Prenons une autre hypothèse, celle de l’affaire Antoine, du 12 janvier 1912 (Rec. des arrêts du Cons. d’Etat, p.59). Il ‘agit d’un capitaine adjudant-major, qui a fait un séjour à Viviers, du 30 septembre au 25 novembre 1910, comme militaire isolé, chargé évidemment de quelque mission, et qui réclame contre une décision du sous-secrétaire d’Etat à la guerre, qui a refusé de lui allouer les indemnités journalières de déplacement normales et réduites prévues par le décret du 12 juin 1908. La requête avait été formée sans ministère d’avocat ; elle est rejetée.
Avons-nous besoin de savoir si la requête visait la seule illégalité de la décision, ou si elle tendait à faire allouer au requérant le montant des indemnités ? Les deux intentions sont ici tellement connexes qu’il n’y en a qu’une. Il est clair que le requérant veut l’allocation des indemnités et il la veut parce qu’il a accompli le déplacement ; il y a de sa part service fait, prestation exécutée, dont il attend la contrepartie.

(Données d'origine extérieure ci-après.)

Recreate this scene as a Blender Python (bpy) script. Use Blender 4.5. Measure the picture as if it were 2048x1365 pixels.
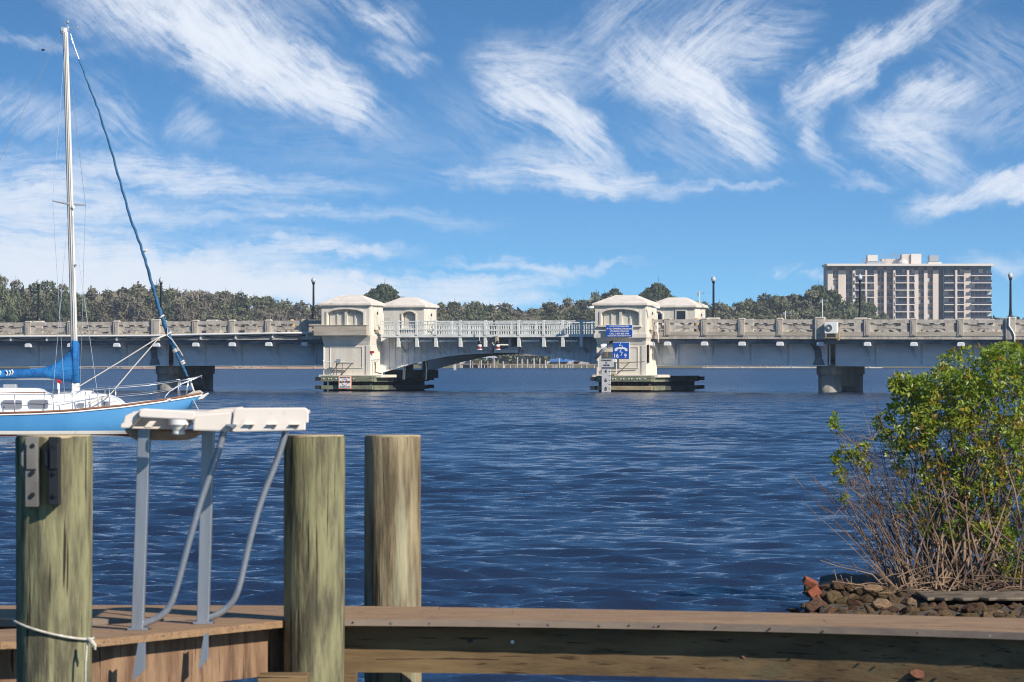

III. — Résumons : la tentative que marquent nos arrêts est extrêmement intéressante ; elle est dans la direction de la vérité, mais à une condition, c’est que l’on ne se fourvoie pas dans l’impasse qui consisterait à dire : c’est une affaire de point de vue, au gré du requérant ; le vrai chemin, celui qui aboutit, conduit à dire : c’est une affaire de point de vue, mais le point de vue s’impose, il jaillit de la situation même, selon qu’on se trouve en présence d’une décision exécutoire, qui peut être envisagée en elle-même, ou en présence d’une décision qui ne peut être envisagée que par rapport à une opération déjà en voie d’exécution.